Auch bei Neuverträgen ging der Rentenfaktor zuletzt deutlich zurück: Laut einer Untersuchung des Hannoveraner Ratinghauses Franke & Bornberg aus dem Januar dieses Jahres war bei fast allen untersuchten Lebensversicherern der aktuelle Rentenfaktor gesenkt worden. Lag er 2021 noch bei durchschnittlich 29,09 Euro, waren es 2022 nur 25,97 – das entspricht einem Rückgang von 10,73 Prozent. „Bei 100.000 Euro Ausgangskapital fehlen also Monat für Monat 31,20 Euro versicherte Rente“, schreiben die Analysten.  
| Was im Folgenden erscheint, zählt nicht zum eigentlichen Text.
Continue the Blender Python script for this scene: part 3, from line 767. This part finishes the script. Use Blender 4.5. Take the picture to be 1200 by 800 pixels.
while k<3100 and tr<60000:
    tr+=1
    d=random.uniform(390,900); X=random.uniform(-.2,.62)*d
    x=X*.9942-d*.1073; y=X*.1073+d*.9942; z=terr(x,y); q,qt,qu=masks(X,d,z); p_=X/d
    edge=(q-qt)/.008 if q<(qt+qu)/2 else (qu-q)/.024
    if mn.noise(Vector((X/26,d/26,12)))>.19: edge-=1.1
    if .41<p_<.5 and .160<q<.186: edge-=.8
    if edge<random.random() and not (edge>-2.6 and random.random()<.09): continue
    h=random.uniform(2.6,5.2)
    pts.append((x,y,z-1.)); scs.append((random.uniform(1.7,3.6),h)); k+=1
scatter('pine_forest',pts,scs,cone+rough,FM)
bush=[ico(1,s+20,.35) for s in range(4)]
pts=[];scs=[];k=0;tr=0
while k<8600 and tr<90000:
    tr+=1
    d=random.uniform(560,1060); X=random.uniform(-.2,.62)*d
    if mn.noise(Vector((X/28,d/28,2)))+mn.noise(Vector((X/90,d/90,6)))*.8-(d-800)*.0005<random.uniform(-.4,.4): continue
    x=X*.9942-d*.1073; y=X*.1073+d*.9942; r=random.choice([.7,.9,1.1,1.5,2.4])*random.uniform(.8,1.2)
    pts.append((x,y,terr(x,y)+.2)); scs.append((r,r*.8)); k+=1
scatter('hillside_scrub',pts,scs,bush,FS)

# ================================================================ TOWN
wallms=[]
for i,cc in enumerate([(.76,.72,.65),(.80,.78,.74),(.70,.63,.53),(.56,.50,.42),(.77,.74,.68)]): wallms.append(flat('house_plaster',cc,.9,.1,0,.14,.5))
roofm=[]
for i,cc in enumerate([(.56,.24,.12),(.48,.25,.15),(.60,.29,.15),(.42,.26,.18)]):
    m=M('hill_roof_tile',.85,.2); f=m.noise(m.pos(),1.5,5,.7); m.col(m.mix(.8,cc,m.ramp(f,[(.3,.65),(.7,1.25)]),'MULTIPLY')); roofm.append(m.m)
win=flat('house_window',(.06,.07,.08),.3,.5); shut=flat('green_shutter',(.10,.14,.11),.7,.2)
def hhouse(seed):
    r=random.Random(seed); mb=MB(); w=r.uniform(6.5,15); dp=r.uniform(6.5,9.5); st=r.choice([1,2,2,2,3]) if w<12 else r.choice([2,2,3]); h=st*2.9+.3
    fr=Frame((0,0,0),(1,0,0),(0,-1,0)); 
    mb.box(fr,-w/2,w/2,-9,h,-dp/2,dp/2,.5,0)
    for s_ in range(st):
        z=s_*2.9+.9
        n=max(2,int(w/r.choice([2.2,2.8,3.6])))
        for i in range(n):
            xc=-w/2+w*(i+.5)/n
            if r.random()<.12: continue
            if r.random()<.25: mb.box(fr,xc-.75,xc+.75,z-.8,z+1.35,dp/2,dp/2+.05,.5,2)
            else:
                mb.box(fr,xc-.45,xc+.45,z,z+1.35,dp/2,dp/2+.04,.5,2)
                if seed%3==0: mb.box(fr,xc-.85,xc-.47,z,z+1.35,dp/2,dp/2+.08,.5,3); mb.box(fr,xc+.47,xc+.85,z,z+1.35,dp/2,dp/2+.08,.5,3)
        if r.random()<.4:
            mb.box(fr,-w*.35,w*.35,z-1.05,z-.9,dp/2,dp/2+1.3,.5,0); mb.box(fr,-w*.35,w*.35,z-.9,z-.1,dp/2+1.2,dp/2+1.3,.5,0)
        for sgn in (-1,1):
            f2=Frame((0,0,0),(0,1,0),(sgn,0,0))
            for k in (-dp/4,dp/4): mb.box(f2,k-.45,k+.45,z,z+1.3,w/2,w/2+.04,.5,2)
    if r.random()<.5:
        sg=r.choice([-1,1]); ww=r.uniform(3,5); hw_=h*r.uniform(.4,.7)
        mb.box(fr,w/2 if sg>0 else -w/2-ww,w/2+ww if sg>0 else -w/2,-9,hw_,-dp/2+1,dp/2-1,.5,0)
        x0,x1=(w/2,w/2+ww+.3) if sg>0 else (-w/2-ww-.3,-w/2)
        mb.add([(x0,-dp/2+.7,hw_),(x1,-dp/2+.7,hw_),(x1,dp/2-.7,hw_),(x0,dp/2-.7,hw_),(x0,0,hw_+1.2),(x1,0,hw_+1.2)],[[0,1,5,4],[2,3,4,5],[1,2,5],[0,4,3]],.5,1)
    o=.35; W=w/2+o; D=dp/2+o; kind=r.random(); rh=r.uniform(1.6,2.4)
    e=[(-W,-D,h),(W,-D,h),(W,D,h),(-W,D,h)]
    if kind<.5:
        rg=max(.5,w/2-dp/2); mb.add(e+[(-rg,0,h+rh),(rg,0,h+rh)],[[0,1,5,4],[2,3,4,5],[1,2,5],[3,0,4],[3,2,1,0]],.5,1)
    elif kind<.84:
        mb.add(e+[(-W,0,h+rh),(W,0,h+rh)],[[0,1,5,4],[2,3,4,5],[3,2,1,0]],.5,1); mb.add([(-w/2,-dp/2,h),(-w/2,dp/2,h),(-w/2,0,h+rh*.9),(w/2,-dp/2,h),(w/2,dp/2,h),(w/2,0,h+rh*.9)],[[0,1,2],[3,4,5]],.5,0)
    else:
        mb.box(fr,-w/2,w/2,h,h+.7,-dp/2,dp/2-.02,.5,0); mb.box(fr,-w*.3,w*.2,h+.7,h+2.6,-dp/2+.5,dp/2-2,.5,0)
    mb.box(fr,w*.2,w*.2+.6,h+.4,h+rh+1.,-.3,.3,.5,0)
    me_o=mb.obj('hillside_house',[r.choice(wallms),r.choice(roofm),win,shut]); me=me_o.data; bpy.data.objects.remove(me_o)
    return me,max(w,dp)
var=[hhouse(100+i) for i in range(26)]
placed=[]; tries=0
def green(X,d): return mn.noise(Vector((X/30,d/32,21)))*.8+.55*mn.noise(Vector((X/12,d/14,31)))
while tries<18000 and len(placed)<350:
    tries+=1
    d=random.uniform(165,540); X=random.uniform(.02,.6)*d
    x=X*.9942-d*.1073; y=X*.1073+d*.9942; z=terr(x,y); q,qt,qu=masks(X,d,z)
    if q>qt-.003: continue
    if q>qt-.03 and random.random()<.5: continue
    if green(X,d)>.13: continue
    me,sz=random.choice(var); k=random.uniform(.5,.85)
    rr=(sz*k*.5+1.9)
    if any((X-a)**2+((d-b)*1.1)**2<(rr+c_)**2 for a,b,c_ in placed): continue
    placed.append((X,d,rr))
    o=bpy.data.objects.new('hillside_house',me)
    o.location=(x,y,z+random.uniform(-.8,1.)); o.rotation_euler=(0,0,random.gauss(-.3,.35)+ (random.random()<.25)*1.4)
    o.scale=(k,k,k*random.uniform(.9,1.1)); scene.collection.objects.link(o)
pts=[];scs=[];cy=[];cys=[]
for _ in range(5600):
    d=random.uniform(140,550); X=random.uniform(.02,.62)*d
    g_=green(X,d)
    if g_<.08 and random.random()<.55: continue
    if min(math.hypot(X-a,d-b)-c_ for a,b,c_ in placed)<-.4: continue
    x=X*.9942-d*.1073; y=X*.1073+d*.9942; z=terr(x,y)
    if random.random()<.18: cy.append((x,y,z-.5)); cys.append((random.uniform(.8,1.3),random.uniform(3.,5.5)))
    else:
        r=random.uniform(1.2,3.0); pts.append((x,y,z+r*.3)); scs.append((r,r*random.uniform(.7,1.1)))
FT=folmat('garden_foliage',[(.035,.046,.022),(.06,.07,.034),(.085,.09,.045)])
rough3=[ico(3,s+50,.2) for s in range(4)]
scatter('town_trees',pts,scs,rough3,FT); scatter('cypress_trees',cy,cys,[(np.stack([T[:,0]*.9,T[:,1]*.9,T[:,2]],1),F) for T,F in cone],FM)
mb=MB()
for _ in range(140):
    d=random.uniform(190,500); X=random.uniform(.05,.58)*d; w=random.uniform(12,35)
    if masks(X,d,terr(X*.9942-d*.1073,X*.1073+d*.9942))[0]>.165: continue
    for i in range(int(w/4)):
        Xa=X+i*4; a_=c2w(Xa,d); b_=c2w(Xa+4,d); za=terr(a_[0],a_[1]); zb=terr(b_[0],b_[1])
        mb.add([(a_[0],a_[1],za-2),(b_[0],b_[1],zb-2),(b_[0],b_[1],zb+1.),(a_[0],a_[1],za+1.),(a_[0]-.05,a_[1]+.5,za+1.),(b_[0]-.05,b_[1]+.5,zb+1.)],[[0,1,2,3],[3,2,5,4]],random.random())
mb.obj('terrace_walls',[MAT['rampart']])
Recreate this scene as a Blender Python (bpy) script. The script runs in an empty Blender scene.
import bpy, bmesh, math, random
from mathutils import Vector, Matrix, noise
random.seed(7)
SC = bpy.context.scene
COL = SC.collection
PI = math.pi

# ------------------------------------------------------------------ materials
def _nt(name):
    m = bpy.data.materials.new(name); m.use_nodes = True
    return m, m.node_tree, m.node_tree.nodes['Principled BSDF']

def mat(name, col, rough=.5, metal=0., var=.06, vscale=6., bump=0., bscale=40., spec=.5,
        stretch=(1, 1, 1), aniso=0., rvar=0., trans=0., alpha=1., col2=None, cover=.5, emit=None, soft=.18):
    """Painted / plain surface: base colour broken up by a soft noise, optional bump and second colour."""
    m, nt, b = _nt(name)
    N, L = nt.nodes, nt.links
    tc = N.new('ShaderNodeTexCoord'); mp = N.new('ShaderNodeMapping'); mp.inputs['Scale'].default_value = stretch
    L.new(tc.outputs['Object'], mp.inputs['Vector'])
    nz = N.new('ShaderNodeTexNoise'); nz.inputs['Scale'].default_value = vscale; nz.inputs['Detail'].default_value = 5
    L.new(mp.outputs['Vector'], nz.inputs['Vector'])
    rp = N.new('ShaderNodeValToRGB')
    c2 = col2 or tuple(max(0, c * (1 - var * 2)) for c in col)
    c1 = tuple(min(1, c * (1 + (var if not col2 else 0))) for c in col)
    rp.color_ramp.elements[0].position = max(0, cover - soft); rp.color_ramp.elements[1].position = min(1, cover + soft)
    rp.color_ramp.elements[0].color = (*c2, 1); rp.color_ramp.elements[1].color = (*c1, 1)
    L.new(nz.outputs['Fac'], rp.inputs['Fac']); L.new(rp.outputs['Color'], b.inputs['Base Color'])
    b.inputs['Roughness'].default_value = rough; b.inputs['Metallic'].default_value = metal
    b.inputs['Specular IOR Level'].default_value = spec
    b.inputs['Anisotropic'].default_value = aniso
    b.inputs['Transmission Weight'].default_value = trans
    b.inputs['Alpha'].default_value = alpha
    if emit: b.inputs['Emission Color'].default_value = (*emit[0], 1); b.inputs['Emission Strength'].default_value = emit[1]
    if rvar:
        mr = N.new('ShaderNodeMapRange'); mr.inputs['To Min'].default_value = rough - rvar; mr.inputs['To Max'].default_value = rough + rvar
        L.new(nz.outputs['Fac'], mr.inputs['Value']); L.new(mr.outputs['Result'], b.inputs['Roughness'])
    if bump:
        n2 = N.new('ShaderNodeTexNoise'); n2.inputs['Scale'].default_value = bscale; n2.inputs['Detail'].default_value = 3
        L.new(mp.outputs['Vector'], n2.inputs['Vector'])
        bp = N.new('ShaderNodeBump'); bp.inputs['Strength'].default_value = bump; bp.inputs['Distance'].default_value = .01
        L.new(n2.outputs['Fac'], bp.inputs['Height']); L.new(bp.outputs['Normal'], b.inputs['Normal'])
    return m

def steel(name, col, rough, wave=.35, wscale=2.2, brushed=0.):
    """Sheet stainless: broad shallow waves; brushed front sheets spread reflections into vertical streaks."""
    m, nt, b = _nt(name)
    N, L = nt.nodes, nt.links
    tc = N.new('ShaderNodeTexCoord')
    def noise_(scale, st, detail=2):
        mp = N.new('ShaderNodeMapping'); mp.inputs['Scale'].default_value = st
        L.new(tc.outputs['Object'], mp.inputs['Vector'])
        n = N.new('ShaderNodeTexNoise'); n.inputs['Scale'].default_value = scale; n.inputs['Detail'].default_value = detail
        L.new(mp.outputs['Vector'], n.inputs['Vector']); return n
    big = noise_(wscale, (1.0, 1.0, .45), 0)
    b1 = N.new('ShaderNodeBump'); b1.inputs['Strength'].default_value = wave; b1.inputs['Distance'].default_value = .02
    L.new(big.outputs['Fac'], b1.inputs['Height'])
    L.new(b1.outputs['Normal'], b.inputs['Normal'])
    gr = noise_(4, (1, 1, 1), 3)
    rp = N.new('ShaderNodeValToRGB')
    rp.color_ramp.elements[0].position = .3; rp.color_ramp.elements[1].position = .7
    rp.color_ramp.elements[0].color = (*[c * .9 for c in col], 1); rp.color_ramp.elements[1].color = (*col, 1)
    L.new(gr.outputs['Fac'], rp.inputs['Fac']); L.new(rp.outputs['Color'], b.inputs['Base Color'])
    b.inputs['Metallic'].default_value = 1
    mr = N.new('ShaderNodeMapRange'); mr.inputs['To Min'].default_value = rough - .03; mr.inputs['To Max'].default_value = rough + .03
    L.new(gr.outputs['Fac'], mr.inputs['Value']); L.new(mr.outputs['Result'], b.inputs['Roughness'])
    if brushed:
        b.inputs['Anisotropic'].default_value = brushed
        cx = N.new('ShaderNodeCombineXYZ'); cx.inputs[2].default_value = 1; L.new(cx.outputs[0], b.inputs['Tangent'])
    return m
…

Ob die Finanzwende und der Kölner Sparer mit ihrer Klage Erfolg haben werden, ist ungewiss. Über die Erfolgsaussichten macht der Verein auf seiner Seite keine Angaben, auch über die Dauer des Verfahrens lässt sich nur mutmaßen. Noch steht kein Termin vor dem Landgericht Köln fest, erklärte eine Sprecherin auf procontra-Nachfrage. Das Landgericht dürfte ohnehin nur die erste Station des Rechtsstreits sein, der – will man ein Grundsatzurteil erstreiten – irgendwann vor dem Bundesgerichtshof landen könnte. Sicher lässt sich nur sagen, dass der Streit um gekürzte Rentenfaktoren die Branche in den nächsten Jahren begleiten dürfte.